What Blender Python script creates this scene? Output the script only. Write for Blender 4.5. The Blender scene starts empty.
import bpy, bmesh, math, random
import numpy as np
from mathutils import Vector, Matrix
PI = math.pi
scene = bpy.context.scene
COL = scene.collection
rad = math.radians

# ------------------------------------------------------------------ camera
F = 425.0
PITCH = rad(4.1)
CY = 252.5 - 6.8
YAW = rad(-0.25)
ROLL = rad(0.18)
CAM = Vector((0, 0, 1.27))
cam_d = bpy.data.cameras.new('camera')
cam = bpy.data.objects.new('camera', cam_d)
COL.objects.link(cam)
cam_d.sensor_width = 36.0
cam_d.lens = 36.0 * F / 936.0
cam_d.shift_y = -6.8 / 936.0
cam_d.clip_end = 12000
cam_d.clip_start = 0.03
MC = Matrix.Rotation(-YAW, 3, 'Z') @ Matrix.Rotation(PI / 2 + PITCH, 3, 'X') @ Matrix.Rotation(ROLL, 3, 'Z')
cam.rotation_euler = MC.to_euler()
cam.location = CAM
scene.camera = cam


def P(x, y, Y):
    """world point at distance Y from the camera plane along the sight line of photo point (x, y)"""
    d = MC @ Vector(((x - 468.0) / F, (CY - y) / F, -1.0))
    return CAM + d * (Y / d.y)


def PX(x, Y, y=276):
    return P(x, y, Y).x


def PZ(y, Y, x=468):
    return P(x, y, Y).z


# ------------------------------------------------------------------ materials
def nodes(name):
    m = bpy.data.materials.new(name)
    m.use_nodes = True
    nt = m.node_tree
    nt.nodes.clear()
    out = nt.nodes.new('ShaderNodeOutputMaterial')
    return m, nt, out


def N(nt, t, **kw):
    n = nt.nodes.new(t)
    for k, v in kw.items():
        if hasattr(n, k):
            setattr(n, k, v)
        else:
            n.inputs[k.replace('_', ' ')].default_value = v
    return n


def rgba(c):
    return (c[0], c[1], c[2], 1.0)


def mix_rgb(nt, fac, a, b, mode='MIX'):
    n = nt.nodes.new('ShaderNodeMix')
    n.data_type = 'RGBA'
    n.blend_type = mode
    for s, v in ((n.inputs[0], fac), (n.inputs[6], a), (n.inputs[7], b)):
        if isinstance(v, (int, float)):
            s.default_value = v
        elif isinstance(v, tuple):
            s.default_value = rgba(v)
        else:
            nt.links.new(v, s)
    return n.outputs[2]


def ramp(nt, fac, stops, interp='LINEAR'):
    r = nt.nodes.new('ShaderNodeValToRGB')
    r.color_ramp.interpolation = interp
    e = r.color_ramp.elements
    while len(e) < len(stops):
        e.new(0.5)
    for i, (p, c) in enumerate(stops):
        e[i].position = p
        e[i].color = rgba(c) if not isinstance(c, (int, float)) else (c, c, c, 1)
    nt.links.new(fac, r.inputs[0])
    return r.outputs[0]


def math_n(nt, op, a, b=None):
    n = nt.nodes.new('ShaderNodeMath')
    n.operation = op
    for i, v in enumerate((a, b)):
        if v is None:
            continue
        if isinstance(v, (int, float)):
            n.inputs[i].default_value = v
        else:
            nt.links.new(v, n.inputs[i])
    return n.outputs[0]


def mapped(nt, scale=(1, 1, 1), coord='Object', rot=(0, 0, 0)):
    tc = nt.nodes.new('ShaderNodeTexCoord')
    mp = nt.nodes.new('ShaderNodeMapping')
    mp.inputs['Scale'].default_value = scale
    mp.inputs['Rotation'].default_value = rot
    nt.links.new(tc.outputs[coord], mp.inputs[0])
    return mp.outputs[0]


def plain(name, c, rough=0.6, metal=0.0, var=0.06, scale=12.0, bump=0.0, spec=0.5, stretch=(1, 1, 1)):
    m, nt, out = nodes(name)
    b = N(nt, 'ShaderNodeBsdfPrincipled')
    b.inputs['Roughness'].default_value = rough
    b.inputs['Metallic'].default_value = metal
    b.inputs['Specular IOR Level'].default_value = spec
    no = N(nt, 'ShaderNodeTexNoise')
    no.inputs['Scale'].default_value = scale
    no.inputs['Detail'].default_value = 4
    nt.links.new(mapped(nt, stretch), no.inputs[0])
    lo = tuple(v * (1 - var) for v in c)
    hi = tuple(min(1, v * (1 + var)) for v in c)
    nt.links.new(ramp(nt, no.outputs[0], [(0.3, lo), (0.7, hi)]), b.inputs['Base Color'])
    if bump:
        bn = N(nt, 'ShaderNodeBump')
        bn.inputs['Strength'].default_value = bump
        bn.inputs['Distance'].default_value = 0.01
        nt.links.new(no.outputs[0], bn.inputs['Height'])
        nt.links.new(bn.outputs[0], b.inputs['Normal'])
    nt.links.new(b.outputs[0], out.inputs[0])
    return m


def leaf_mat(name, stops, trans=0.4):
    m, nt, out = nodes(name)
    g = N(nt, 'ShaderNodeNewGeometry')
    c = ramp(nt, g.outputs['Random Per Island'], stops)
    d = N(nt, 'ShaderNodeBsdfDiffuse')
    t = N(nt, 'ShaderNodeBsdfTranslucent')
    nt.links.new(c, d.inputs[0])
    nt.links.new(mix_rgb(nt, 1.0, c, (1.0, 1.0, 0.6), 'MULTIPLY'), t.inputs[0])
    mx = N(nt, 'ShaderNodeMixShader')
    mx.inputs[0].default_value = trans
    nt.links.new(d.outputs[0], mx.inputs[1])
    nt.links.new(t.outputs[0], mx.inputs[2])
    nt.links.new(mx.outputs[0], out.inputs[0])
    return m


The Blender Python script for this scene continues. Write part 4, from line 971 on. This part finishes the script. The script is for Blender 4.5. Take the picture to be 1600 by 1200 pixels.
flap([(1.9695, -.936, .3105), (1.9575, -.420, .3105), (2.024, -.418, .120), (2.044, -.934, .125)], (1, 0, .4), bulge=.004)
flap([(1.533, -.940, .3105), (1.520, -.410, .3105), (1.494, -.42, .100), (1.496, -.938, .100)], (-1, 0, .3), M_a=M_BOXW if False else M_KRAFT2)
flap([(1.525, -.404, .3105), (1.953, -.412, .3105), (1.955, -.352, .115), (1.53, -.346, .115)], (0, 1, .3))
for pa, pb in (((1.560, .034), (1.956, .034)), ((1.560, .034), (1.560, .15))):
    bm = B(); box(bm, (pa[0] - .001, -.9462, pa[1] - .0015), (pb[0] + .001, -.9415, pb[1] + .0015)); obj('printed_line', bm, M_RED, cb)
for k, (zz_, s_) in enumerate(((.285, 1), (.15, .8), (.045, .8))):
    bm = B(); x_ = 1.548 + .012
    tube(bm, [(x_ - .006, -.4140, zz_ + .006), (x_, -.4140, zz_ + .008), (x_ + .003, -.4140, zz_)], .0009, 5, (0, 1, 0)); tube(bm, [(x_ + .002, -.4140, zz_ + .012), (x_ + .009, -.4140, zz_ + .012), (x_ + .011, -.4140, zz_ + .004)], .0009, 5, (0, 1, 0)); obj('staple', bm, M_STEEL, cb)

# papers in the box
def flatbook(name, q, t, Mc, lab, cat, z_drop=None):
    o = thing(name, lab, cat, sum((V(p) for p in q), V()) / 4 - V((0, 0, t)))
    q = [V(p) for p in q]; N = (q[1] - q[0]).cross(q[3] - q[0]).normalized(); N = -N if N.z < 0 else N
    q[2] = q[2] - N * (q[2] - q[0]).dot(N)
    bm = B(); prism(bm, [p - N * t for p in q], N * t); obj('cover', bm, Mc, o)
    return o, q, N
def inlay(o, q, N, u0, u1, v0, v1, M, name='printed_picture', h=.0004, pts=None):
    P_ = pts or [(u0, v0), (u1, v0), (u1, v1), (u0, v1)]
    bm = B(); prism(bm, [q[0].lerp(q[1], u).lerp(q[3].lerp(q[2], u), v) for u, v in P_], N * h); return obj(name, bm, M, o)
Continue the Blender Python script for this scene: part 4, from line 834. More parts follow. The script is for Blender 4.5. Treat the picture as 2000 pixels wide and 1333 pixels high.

__Given task__: Identify lines with the string "script". Copy each one.

__Solution__:
What Blender Python script creates this scene? Output the script only. Write for Blender 4.5. The Blender scene starts empty.
The Blender Python script for this scene continues. Write part 4, from line 971 on. This part finishes the script. The script is for Blender 4.5. Take the picture to be 1600 by 1200 pixels.
Continue the Blender Python script for this scene: part 4, from line 834. More parts follow. The script is for Blender 4.5. Treat the picture as 2000 pixels wide and 1333 pixels high.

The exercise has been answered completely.